The Second Fascist Front in Sri Lanka


by UTHR(J)

(February 22, Colombo, Sri Lanka Guardian) The Ceasefire Agreement has been abrogated, the Nordic Monitoring Mission has left and it is now a war without witnesses. Civilians on both sides are the main victims as each side pursues military advantage regardless of them. One way or the other, singly or otherwise, each side has deliberately targeted civilians of the other ethnic group. The bus bombings in Okkampitiya in Moneragala on 17th January and near Madhu in the LTTE-controlled area on 29th January, claiming in all more than two score lives, including women and children, are notable among the continuing outrages.

The LTTE will not be party to any democratic settlement.
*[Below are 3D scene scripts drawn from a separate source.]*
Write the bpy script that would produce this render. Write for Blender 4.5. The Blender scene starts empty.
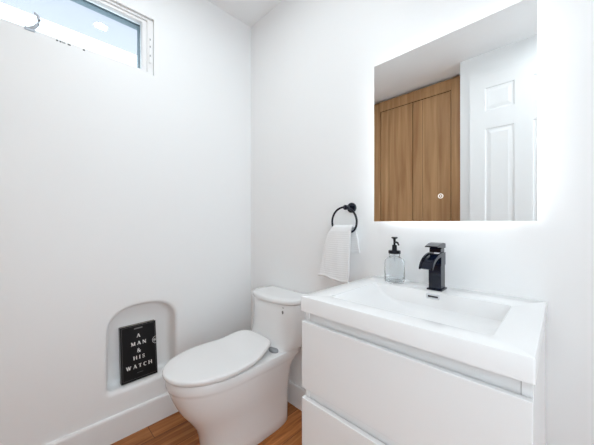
import bpy, bmesh, math, random
from mathutils import Vector, Matrix
random.seed(3)
PI = math.pi
S = bpy.context.scene
COL = S.collection

# ------------------------------------------------------------------ camera
CAM = Vector((1.6265, -1.16, 1.112))
cd = bpy.data.cameras.new('camera')
cam = bpy.data.objects.new('camera', cd)
COL.objects.link(cam)
cd.sensor_width = 36.0
cd.lens = 269.0 / 594.0 * 36.0
cd.clip_start = 0.02
cam.location = CAM
cam.rotation_euler = (PI/2, 0, math.radians(44.8))
S.camera = cam

# ------------------------------------------------------------------ world, exposure, light levels
w = bpy.data.worlds.new('daylight')
S.world = w
w.use_nodes = True
wb = w.node_tree.nodes['Background']
wb.inputs['Color'].default_value = (0.84, 0.93, 1.0, 1)
wb.inputs['Strength'].default_value = 2.2
S.view_settings.view_transform = 'Standard'
S.view_settings.look = 'None'
S.view_settings.gamma = 1
S.view_settings.use_curve_mapping = False
S.view_settings.exposure = 0.34
DOWNLIGHT = 325.0          # emission of the recessed ceiling lamps
MIRROR_LED = 6.5         # emission of the strip behind the mirror
CEIL = 2.54
XR = 2.30                 # right end of the room
YB = -1.64                # wall behind the camera
YC = -1.835               # face of the built in wardrobe
S.cycles.max_bounces = 16
S.cycles.diffuse_bounces = 10
S.cycles.transmission_bounces = 12
S.cycles.glossy_bounces = 8
S.cycles.caustics_refractive = True

# ------------------------------------------------------------------ materials
MATS = {}
def mat(name, col, rough=0.5, metal=0.0, spec=0.5, coat=0.0, trans=0.0, ior=1.45, emit=None, estr=0.0):
    m = bpy.data.materials.new(name)
    m.use_nodes = True
    b = m.node_tree.nodes['Principled BSDF']
    b.inputs['Base Color'].default_value = (*col, 1)
    b.inputs['Roughness'].default_value = rough
    b.inputs['Metallic'].default_value = metal
    b.inputs['Specular IOR Level'].default_value = spec
    b.inputs['Coat Weight'].default_value = coat
    b.inputs['Transmission Weight'].default_value = trans
    b.inputs['IOR'].default_value = ior
    if emit:
        b.inputs['Emission Color'].default_value = (*emit, 1)
        b.inputs['Emission Strength'].default_value = estr
    MATS[name] = m
    return m

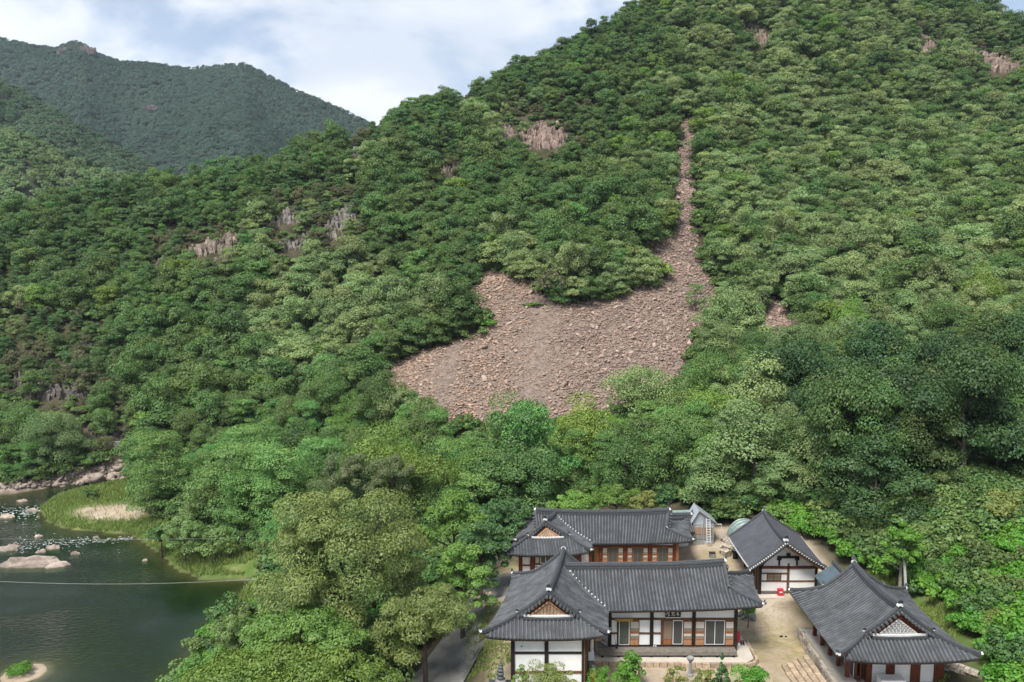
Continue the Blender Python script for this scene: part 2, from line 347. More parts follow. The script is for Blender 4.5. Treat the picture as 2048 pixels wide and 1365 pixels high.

It will continue along its malefic course giving mutual sustenance to its Sinhalese extremist counterparts. The State, which was functionally truncated into a “Sinhalese State” by the myopic politics of the South and precipitated the Tamil armed struggle, continues to foster impunity – the main tool of an ideologically motivated clique now in control of the government.

Regaining the sanction of the minorities is far from the aims the present government; and the long-term effects of pampering to the extremist and criminal elements are all too evident. Bolstering Sinhalese fears and sustaining itself through the rhetoric of a war to eradicate “terrorism” is its sole agenda.

The political task of marginalising the LTTE is clean outside the lexicon of hardcore “Sinhalese Nationalist” intellectuals – for that would be to win over the minorities by offering them a political settlement giving them a stake in a united Sri Lanka as equals. This for them is absolute anathema. Therefore it has not happened in 60 years of independence. The APRC fiasco extinguishes the final gleam of hope on the horizon. The present Government has shown itself is unwilling to go beyond any arrangement that would dilute the present structures of control of the North-East – control that is plagued by massive human rights violations, frequently by structures set up by the Defence Ministry outside the regular forces, reminiscent of some of the well-known repressive regimes in the past century. The rulers do not treat the North-East as a part of Sri Lanka.

We have written extensively about the LTTE’s fascism, its cost and what it portends. We opposed this current round of war, because less destructive political means of cornering the LTTE have not been tried, it has proved intensely callous of civilians and their protection and is not guided by any vision that offers light at the end of the tunnel.

The war has all the hallmarks of a war of conquest and subjugation in pursuance of a Sinhalese supremacist agenda using the LTTE’s intransigence as a pretext. This we argue is not necessarily because of foreordained malice on the part of President Rajapakse, but arises from his courting fractious extremist forces with their own power agendas and being pulled by them competitively and disastrously into greater extremism.